Post  Guest on Mon Sep 26, 2011 2:47 am

"If we go back far enough, we find that the first acts of civilization were the use of tools, the gaining of control over fire, and the construction of dwellings. Among these, the control of fire stands out as a quite extraordinary and unexampled achievement.... Psycho-analytic material, incomplete as it is and not susceptible to clear interpretation, nevertheless admits of a conjecture – a fantastic-sounding one – about the origins of this human feat. It is as though primal man had the habit, when he came into contact with fire, of satisfying the infantile desire connected with it, by putting it out with a stream of his urine. The legends that we possess leave no doubt about the originally phallic view taken of tongues of flame as they shoot upward.
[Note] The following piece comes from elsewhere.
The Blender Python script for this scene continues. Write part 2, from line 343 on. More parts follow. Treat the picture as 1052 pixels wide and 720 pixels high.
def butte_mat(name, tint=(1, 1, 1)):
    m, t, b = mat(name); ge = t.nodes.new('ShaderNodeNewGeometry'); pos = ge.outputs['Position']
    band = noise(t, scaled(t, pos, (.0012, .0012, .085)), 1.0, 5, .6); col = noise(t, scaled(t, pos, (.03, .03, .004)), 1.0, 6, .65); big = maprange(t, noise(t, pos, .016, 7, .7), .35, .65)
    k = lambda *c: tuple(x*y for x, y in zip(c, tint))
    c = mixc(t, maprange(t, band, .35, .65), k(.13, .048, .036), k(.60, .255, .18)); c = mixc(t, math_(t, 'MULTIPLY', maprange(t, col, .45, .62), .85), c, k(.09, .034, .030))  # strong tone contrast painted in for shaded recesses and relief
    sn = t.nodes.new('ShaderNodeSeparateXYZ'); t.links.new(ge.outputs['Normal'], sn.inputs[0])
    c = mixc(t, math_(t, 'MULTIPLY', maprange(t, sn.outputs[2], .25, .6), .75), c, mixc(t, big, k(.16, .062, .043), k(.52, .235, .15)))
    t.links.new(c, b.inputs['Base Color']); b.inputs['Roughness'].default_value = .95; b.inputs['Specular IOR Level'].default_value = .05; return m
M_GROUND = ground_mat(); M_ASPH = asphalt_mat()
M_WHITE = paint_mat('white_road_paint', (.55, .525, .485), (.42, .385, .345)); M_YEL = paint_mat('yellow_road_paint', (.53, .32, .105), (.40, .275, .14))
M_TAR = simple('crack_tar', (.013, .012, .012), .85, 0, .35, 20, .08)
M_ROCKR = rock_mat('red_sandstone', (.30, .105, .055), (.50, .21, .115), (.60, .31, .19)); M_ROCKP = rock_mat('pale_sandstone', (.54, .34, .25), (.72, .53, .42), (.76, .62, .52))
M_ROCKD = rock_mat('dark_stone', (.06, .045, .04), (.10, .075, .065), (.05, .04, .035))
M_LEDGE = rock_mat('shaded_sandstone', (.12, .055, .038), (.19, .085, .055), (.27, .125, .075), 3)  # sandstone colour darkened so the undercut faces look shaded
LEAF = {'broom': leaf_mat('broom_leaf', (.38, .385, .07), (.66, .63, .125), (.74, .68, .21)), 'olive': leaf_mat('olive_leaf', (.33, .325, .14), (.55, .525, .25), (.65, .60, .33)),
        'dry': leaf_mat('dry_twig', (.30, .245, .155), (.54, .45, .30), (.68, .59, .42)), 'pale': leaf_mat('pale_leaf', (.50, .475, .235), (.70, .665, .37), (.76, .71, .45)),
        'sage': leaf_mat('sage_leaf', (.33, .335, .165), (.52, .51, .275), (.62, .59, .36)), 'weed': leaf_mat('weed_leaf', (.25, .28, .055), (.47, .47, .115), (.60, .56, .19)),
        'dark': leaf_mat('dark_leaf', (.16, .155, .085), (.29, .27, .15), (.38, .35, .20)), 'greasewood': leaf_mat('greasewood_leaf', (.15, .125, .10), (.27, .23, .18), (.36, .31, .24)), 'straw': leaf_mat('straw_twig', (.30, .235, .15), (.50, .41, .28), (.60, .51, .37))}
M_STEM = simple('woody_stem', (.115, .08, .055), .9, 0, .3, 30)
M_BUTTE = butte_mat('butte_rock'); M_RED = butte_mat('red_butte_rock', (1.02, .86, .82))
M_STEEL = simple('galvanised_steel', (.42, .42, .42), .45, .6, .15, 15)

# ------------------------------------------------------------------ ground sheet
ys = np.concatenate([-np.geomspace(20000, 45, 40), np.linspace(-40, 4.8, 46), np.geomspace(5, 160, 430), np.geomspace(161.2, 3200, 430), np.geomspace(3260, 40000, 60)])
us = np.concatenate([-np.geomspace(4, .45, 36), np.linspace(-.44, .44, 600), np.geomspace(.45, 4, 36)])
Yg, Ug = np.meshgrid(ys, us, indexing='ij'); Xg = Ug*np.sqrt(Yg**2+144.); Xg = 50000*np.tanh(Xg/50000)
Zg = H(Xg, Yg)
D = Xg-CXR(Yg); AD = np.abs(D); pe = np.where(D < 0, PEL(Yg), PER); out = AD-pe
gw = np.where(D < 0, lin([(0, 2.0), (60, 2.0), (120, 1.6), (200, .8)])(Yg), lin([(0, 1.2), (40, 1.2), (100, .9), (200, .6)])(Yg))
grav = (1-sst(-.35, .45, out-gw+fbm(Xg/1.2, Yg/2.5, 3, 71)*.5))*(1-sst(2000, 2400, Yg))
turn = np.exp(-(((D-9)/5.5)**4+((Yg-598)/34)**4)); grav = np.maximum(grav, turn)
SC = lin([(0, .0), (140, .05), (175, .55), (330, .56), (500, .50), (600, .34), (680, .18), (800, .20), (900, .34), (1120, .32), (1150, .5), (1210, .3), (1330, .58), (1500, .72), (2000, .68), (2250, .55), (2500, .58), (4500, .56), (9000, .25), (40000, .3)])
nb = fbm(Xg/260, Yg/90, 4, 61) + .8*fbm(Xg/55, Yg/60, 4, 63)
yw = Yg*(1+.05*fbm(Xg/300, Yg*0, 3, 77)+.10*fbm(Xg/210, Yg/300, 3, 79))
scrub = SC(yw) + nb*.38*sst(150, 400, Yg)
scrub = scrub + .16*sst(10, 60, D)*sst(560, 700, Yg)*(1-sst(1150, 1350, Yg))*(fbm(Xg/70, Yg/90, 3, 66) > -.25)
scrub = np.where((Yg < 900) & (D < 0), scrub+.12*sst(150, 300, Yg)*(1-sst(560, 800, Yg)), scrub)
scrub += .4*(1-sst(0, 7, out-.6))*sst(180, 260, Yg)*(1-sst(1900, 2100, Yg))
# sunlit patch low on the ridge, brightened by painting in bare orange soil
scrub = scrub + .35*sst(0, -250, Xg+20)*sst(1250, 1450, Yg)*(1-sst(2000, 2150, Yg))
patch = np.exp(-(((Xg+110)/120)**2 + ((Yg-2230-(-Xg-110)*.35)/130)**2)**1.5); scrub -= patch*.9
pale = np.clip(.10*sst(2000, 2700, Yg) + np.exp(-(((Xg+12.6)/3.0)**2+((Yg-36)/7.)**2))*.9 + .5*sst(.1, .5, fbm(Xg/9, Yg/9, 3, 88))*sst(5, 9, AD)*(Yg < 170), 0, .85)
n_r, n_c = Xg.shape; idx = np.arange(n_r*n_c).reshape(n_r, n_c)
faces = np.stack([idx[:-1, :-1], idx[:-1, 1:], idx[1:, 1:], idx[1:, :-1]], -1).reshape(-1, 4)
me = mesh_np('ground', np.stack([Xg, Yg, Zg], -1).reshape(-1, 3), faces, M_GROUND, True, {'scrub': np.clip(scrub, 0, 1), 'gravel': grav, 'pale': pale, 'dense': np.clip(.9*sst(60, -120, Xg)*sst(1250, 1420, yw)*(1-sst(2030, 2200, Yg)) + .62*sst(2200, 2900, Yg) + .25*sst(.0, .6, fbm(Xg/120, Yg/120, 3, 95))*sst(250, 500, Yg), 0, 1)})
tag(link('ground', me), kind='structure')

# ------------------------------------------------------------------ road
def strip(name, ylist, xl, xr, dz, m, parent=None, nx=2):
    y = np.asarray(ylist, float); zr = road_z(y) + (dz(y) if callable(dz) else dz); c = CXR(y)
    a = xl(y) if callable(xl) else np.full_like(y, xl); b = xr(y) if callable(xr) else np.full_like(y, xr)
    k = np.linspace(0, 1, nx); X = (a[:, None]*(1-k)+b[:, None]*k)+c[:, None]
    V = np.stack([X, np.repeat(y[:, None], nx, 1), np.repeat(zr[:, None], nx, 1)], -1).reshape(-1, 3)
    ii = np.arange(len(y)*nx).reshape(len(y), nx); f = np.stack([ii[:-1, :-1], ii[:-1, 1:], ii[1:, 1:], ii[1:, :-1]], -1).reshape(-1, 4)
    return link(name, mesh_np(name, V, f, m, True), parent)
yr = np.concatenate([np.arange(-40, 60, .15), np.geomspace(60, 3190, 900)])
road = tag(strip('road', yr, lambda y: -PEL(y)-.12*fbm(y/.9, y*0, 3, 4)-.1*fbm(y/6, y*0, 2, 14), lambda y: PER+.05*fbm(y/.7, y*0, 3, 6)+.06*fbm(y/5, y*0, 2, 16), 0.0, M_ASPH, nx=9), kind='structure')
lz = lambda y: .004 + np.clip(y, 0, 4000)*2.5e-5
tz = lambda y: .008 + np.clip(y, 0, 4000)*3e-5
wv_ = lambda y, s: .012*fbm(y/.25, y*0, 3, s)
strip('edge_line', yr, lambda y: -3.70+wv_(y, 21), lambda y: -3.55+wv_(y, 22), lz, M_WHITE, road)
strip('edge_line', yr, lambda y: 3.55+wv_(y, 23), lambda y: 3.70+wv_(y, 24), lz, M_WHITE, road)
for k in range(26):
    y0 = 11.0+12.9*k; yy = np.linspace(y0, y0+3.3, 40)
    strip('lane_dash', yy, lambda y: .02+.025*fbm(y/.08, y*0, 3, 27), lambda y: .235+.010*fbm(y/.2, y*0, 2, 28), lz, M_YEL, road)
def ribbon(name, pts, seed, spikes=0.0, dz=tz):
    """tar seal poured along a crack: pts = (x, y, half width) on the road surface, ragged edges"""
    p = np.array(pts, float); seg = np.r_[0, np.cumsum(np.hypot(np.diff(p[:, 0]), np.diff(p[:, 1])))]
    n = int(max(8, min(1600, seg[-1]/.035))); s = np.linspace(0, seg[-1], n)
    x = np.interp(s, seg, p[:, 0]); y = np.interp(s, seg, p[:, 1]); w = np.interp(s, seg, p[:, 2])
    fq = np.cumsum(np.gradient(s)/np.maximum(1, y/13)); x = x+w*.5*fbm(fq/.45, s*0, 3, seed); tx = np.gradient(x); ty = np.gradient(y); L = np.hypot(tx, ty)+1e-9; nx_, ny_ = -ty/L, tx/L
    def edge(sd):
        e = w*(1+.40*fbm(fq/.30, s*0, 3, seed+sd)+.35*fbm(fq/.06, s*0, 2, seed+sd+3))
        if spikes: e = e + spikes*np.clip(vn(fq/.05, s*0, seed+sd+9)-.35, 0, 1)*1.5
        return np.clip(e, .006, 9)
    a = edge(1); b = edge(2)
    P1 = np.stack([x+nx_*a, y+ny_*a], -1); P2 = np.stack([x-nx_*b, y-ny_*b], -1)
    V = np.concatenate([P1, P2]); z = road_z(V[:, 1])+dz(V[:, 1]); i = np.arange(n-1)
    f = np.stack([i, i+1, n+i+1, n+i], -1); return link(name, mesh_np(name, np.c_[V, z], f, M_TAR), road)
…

Putting out the fire by micturating – a theme to which modern giants, Gulliver in Lilliput and Rabelais' Gargantua, still hark back – was therefore a kind of sexual act with a male, an enjoyment of sexual potency in a homosexual competition. The first person to renounce this desire and spare the fire was able to carry it off with him and subdue it to his own use. By damping down the fire of his own sexual excitation, he had tamed the natural force of fire. This great cultural conquest was thus the reward for his renunciation of instinct. Further, it is as though woman had been appointed guardian of the fire which was held captive on the domestic hearth, because her anatomy made it impossible for her to yield to the temptation of this desire."